Begin

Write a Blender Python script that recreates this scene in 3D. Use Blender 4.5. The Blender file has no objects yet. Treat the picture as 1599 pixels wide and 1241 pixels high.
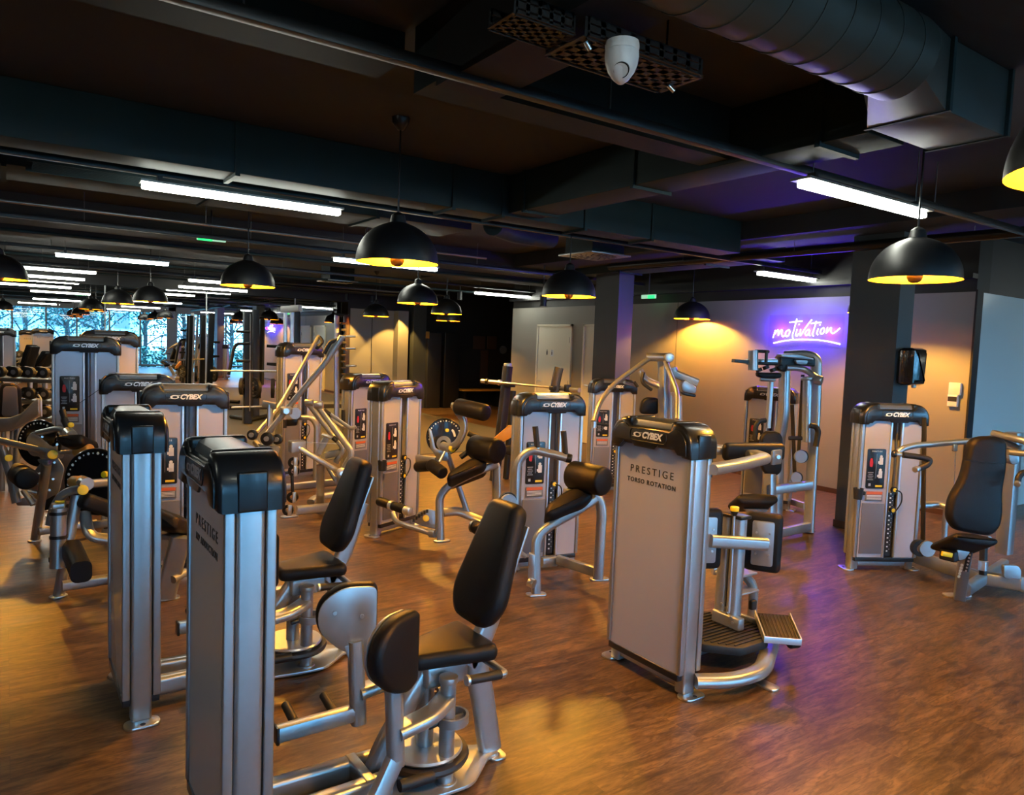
import bpy, bmesh, math, random
from mathutils import Vector, Matrix
from math import sin, cos, pi, radians as R
random.seed(7)
S = bpy.context.scene
col = S.collection
# ------------------------------------------------------------------ camera
CAM = Vector((0, 0, 1.65)); FPX = 1145.0
_p, _r, _a = R(4.0), R(2.15), R(55.3)
_Xc = Vector((sin(_a), cos(_a), 0)); _Yc = Vector((-cos(_a), sin(_a), 0)); _Z = Vector((0, 0, 1))
def _w(v): return Vector((_Xc.dot(v), _Yc.dot(v), _Z.dot(v)))
FW = _w(Vector((0, cos(_p), -sin(_p))))
_ri = _w(Vector((1, 0, 0))); _up = _w(Vector((0, sin(_p), cos(_p))))
RT = cos(_r) * _ri + sin(_r) * _up; UP = -sin(_r) * _ri + cos(_r) * _up
cd = bpy.data.cameras.new('camera'); cam = bpy.data.objects.new('camera', cd); col.objects.link(cam)
cd.sensor_width = 36; cd.lens = FPX / 1599 * 36; cd.clip_start = 0.05; cd.clip_end = 300
cam.matrix_world = Matrix(((RT.x, UP.x, -FW.x, 0), (RT.y, UP.y, -FW.y, 0), (RT.z, UP.z, -FW.z, CAM.z), (0, 0, 0, 1)))
S.camera = cam
# a photograph pixel (1599 x 1241) seen on a world plane: measured positions of the real things
def ray(x, y): return FW * FPX + RT * (x - 799.5) - UP * (y - 620.5)
def az(x, y, z=0.0): d = ray(x, y); return CAM + d * ((z - CAM.z) / d.z)
def ay(x, y, Y): d = ray(x, y); return CAM + d * (Y / d.y)
def ax(x, y, X): d = ray(x, y); return CAM + d * (X / d.x)
# ------------------------------------------------------------------ world, exposure
S.view_settings.view_transform = 'Standard'; S.view_settings.look = 'None'
S.view_settings.exposure = 0.98; S.view_settings.gamma = 1.0; S.view_settings.use_curve_mapping = False
S.cycles.use_denoising = True
S.cycles.max_bounces = 7; S.cycles.glossy_bounces = 4; S.cycles.transparent_max_bounces = 12
S.cycles.sample_clamp_indirect = 6.0; S.cycles.caustics_reflective = False; S.cycles.caustics_refractive = False
W = bpy.data.worlds.new('sky'); S.world = W; W.use_nodes = True
bg = W.node_tree.nodes['Background']; bg.inputs[0].default_value = (0.13, 0.42, 0.76, 1); bg.inputs[1].default_value = 14.0
TUBE_E = 21.0; BULB_E = 1700.0; NEON_E = 2.2
def lamp(name, loc, power, color, size=0.03, parent=None, kind='POINT', rot=None, sy=None):
    l = bpy.data.lights.new(name, kind); l.energy = power; l.color = color
    if kind == 'AREA': l.shape = 'RECTANGLE'; l.size = size; l.size_y = sy
    else: l.shadow_soft_size = size
    o = bpy.data.objects.new(name, l); col.objects.link(o); o.location = loc
    if rot: o.rotation_euler = rot
    if parent: o.parent = parent
    return o
# ------------------------------------------------------------------ materials
def mat(name, c, rough=0.5, metal=0.0, emit=None, es=1.0, spec=0.5, noise=None, bump=0.0, bscale=200, alpha=1.0, coat=0.0):
    m = bpy.data.materials.new(name); m.use_nodes = True; nt = m.node_tree; b = nt.nodes['Principled BSDF']
    b.inputs['Base Color'].default_value = (*c, 1); b.inputs['Roughness'].default_value = rough
    b.inputs['Metallic'].default_value = metal; b.inputs['Specular IOR Level'].default_value = spec
    b.inputs['Alpha'].default_value = alpha; b.inputs['Coat Weight'].default_value = coat
    if emit: b.inputs['Emission Color'].default_value = (*emit, 1); b.inputs['Emission Strength'].default_value = es
    if noise or bump:
        tc = nt.nodes.new('ShaderNodeTexCoord'); n = nt.nodes.new('ShaderNodeTexNoise')
        nt.links.new(tc.outputs['Object'], n.inputs['Vector']); n.inputs['Scale'].default_value = bscale if bump else 6
        n.inputs['Detail'].default_value = 5
        if noise:
            n2 = nt.nodes.new('ShaderNodeTexNoise'); n2.inputs['Scale'].default_value = noise[1]; n2.inputs['Detail'].default_value = 6
            nt.links.new(tc.outputs['Object'], n2.inputs['Vector'])
            mx = nt.nodes.new('ShaderNodeMix'); mx.data_type = 'RGBA'
            mx.inputs[6].default_value = (*[v * (1 - noise[0]) for v in c], 1); mx.inputs[7].default_value = (*[min(1, v * (1 + noise[0])) for v in c], 1)
            nt.links.new(n2.outputs['Fac'], mx.inputs[0]); nt.links.new(mx.outputs[2], b.inputs['Base Color'])
        if bump:
            bp = nt.nodes.new('ShaderNodeBump'); bp.inputs['Strength'].default_value = bump; bp.inputs['Distance'].default_value = 0.002
            nt.links.new(n.outputs['Fac'], bp.inputs['Height']); nt.links.new(bp.outputs[0], b.inputs['Normal'])
    return m
M = {}
M['silver'] = mat('silver_paint', (0.40, 0.41, 0.42), 0.36, 0.75, noise=(0.06, 30), coat=0.15)
M['alu'] = mat('brushed_aluminium', (0.62, 0.64, 0.66), 0.30, 0.8)
M['chrome'] = mat('chrome', (0.70, 0.70, 0.69), 0.32, 1.0)
M['cap'] = mat('black_moulded_plastic', (0.010, 0.011, 0.013), 0.30, coat=0.1)
M['capmid'] = mat('grey_cap_bar', (0.22, 0.23, 0.24), 0.30, 0.7)
M['pad'] = mat('black_vinyl', (0.007, 0.007, 0.008), 0.50, spec=0.22, bump=0.25, bscale=300)
M['rubber'] = mat('black_rubber', (0.008, 0.008, 0.009), 0.6)
M['panel'] = mat('frosted_panel', (0.60, 0.58, 0.64), 0.26, 0.15, alpha=0.74, coat=0.2)
M['shroud'] = mat('grey_shroud', (0.14, 0.14, 0.16), 0.4)
M['white'] = mat('white_plastic', (0.75, 0.76, 0.78), 0.4)
M['logo'] = mat('white_print', (0.85, 0.87, 0.9), 0.5)
M['greylogo'] = mat('grey_print', (0.42, 0.43, 0.45), 0.35, 0.2)
M['ink'] = mat('dark_print', (0.02, 0.02, 0.025), 0.5)
M['yellow'] = mat('yellow_plastic', (0.85, 0.62, 0.02), 0.4)
M['red'] = mat('red_print', (0.5, 0.02, 0.03), 0.5)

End

▶ **TASK BRIEF**: Omit every picture while copying the listing above exactly.

▶ **THE COMPLETED TASK**:
Write a Blender Python script that recreates this scene in 3D. Use Blender 4.5. The Blender file has no objects yet. Treat the picture as 1599 pixels wide and 1241 pixels high.
import bpy, bmesh, math, random
from mathutils import Vector, Matrix
from math import sin, cos, pi, radians as R
random.seed(7)
S = bpy.context.scene
col = S.collection
# ------------------------------------------------------------------ camera
CAM = Vector((0, 0, 1.65)); FPX = 1145.0
_p, _r, _a = R(4.0), R(2.15), R(55.3)
_Xc = Vector((sin(_a), cos(_a), 0)); _Yc = Vector((-cos(_a), sin(_a), 0)); _Z = Vector((0, 0, 1))
def _w(v): return Vector((_Xc.dot(v), _Yc.dot(v), _Z.dot(v)))
FW = _w(Vector((0, cos(_p), -sin(_p))))
_ri = _w(Vector((1, 0, 0))); _up = _w(Vector((0, sin(_p), cos(_p))))
RT = cos(_r) * _ri + sin(_r) * _up; UP = -sin(_r) * _ri + cos(_r) * _up
cd = bpy.data.cameras.new('camera'); cam = bpy.data.objects.new('camera', cd); col.objects.link(cam)
cd.sensor_width = 36; cd.lens = FPX / 1599 * 36; cd.clip_start = 0.05; cd.clip_end = 300
cam.matrix_world = Matrix(((RT.x, UP.x, -FW.x, 0), (RT.y, UP.y, -FW.y, 0), (RT.z, UP.z, -FW.z, CAM.z), (0, 0, 0, 1)))
S.camera = cam
# a photograph pixel (1599 x 1241) seen on a world plane: measured positions of the real things
def ray(x, y): return FW * FPX + RT * (x - 799.5) - UP * (y - 620.5)
def az(x, y, z=0.0): d = ray(x, y); return CAM + d * ((z - CAM.z) / d.z)
def ay(x, y, Y): d = ray(x, y); return CAM + d * (Y / d.y)
def ax(x, y, X): d = ray(x, y); return CAM + d * (X / d.x)
# ------------------------------------------------------------------ world, exposure
S.view_settings.view_transform = 'Standard'; S.view_settings.look = 'None'
S.view_settings.exposure = 0.98; S.view_settings.gamma = 1.0; S.view_settings.use_curve_mapping = False
S.cycles.use_denoising = True
S.cycles.max_bounces = 7; S.cycles.glossy_bounces = 4; S.cycles.transparent_max_bounces = 12
S.cycles.sample_clamp_indirect = 6.0; S.cycles.caustics_reflective = False; S.cycles.caustics_refractive = False
W = bpy.data.worlds.new('sky'); S.world = W; W.use_nodes = True
bg = W.node_tree.nodes['Background']; bg.inputs[0].default_value = (0.13, 0.42, 0.76, 1); bg.inputs[1].default_value = 14.0
TUBE_E = 21.0; BULB_E = 1700.0; NEON_E = 2.2
def lamp(name, loc, power, color, size=0.03, parent=None, kind='POINT', rot=None, sy=None):
    l = bpy.data.lights.new(name, kind); l.energy = power; l.color = color
    if kind == 'AREA': l.shape = 'RECTANGLE'; l.size = size; l.size_y = sy
    else: l.shadow_soft_size = size
    o = bpy.data.objects.new(name, l); col.objects.link(o); o.location = loc
    if rot: o.rotation_euler = rot
    if parent: o.parent = parent
    return o
# ------------------------------------------------------------------ materials
def mat(name, c, rough=0.5, metal=0.0, emit=None, es=1.0, spec=0.5, noise=None, bump=0.0, bscale=200, alpha=1.0, coat=0.0):
    m = bpy.data.materials.new(name); m.use_nodes = True; nt = m.node_tree; b = nt.nodes['Principled BSDF']
    b.inputs['Base Color'].default_value = (*c, 1); b.inputs['Roughness'].default_value = rough
    b.inputs['Metallic'].default_value = metal; b.inputs['Specular IOR Level'].default_value = spec
    b.inputs['Alpha'].default_value = alpha; b.inputs['Coat Weight'].default_value = coat
    if emit: b.inputs['Emission Color'].default_value = (*emit, 1); b.inputs['Emission Strength'].default_value = es
    if noise or bump:
        tc = nt.nodes.new('ShaderNodeTexCoord'); n = nt.nodes.new('ShaderNodeTexNoise')
        nt.links.new(tc.outputs['Object'], n.inputs['Vector']); n.inputs['Scale'].default_value = bscale if bump else 6
        n.inputs['Detail'].default_value = 5
        if noise:
            n2 = nt.nodes.new('ShaderNodeTexNoise'); n2.inputs['Scale'].default_value = noise[1]; n2.inputs['Detail'].default_value = 6
            nt.links.new(tc.outputs['Object'], n2.inputs['Vector'])
            mx = nt.nodes.new('ShaderNodeMix'); mx.data_type = 'RGBA'
            mx.inputs[6].default_value = (*[v * (1 - noise[0]) for v in c], 1); mx.inputs[7].default_value = (*[min(1, v * (1 + noise[0])) for v in c], 1)
            nt.links.new(n2.outputs['Fac'], mx.inputs[0]); nt.links.new(mx.outputs[2], b.inputs['Base Color'])
        if bump:
            bp = nt.nodes.new('ShaderNodeBump'); bp.inputs['Strength'].default_value = bump; bp.inputs['Distance'].default_value = 0.002
            nt.links.new(n.outputs['Fac'], bp.inputs['Height']); nt.links.new(bp.outputs[0], b.inputs['Normal'])
    return m
M = {}
M['silver'] = mat('silver_paint', (0.40, 0.41, 0.42), 0.36, 0.75, noise=(0.06, 30), coat=0.15)
M['alu'] = mat('brushed_aluminium', (0.62, 0.64, 0.66), 0.30, 0.8)
M['chrome'] = mat('chrome', (0.70, 0.70, 0.69), 0.32, 1.0)
M['cap'] = mat('black_moulded_plastic', (0.010, 0.011, 0.013), 0.30, coat=0.1)
M['capmid'] = mat('grey_cap_bar', (0.22, 0.23, 0.24), 0.30, 0.7)
M['pad'] = mat('black_vinyl', (0.007, 0.007, 0.008), 0.50, spec=0.22, bump=0.25, bscale=300)
M['rubber'] = mat('black_rubber', (0.008, 0.008, 0.009), 0.6)
M['panel'] = mat('frosted_panel', (0.60, 0.58, 0.64), 0.26, 0.15, alpha=0.74, coat=0.2)
M['shroud'] = mat('grey_shroud', (0.14, 0.14, 0.16), 0.4)
M['white'] = mat('white_plastic', (0.75, 0.76, 0.78), 0.4)
M['logo'] = mat('white_print', (0.85, 0.87, 0.9), 0.5)
M['greylogo'] = mat('grey_print', (0.42, 0.43, 0.45), 0.35, 0.2)
M['ink'] = mat('dark_print', (0.02, 0.02, 0.025), 0.5)
M['yellow'] = mat('yellow_plastic', (0.85, 0.62, 0.02), 0.4)
M['red'] = mat('red_print', (0.5, 0.02, 0.03), 0.5)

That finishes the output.